High Line

High Line

High Line

Wednesday evening I visited the school that the kids of a friend go to in Tribeca. Kids from 4 to maybe 12 years old. A big event was taking place. A theatrical production relating the story of a mean developer who wants to destroy a rural area to exploit the oil beneath. The kids were all dressed as trees and tree spirits and birds and three were dressed as developers. When the developers removed their outer garments they were revealed to be wearing BP T-shirts. In the end Mother Nature (and her assistants) ensured that good prevailed and the rural area was saved. Of course the investors in the oil company would be worse off and this would be reflected in the dividend payments to shareholders which usually means pension funds and so I guess the net result would be that some poor widow would be forced to go without heating in winter. Did Mother Nature consider this I wonder, or was she too wrapped up in her trees and birds to consider the economic realities of the 21st century?
I jest of course.

On the walls of the school was work created by the pupils. I saw one large wall sheet which advised tactics on getting through an exam. On the left was the Old Thinking which included thoughts such as:

  • This is all wrong, I will have to erase it all and start again.
  • I can’t do this.
  • Everyone else thinks this easy, I must be an idiot.
  • If I ask a question I will look stupid.

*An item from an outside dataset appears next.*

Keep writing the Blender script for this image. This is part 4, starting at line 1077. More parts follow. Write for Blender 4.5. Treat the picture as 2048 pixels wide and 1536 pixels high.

And on the right was the New Thinking:

  • Not all my work is wrong, I can save the good parts.
  • I can do this if I focus.
  • Other people are probably struggling too, we can all do this if we try.
  • Maybe other people want to ask a question but are too shy. If I ask I may be helping everyone.

This almost brought a tear to my eye as it is exactly what we should be teaching kids. We should teach them how to handle the negative thoughts that all of us have so that they can grow up to fulfil their potential. The older I get the more I think that this sort of stuff is far more important than maths or physics as if we can master our “dark side” then the learning of maths or whatever can become much easier.

After school I walked up to the High Line. This is an old raised railway running north from Gansevoort Street where north along the west side of New York. It is no longer used and rather than tear it down it has been turned int a raised park with wild grass and flowers – apparently.

Viewing Station by Richard Galpin

Viewing Station by Richard Galpin

As the park is raised high in the air it is possible to walk around and see over the water to the west and the city to the east. The paving stones and benches have all been designed in the style of old railroad sleepers. This was a brilliant idea and I loved it.

An artwork by Richard Galpin named Viewing Station has been erected on the High Line. This is fairly simple but very effective and consists of a metal screen with shapes but out revealing different colours of the cityscape beyond. When viewed from a small viewing point the result is an piece of abstract art.

After walking back to Tribeca I felt a thirst come upon me and hunted around for a bar. If I have one criticism of New York it is that eating and drinking establishments are very tightly delimited. This is to say that one cannot easily pop ones head in and see if it is the place for you. Instead you enter and are greeted and if you are not careful are seated having had a menu thrust into your hands and a glass of ice water delivered. Many bars in Tribeca appeared quite up market and though one woman assured me she had beer, it all seemed to much hassle. Eventually I spied The Patriot on Chambers Street and entered. Obviously this was a bar for Americans. Dark inside, the ceiling was hung with various paraphernalia such as a surfing crocodile and miscellaneous women’s braziers. Presumably to present the idea that the nights in this place were wild and raunchy though the rag tag bunch of T-Shirted men belied this image.

However the semi naked young woman behind the bar was pleasant and served me an excellent Steller Artois. This is a positive change in America. In the past most available lagers have been pretty bland but Stellar appear to have broken through even to bars like The Patriot. Somehow I got the feeling that the becaped cliental of the Patriot would choke if they realised that they were drinking French lager.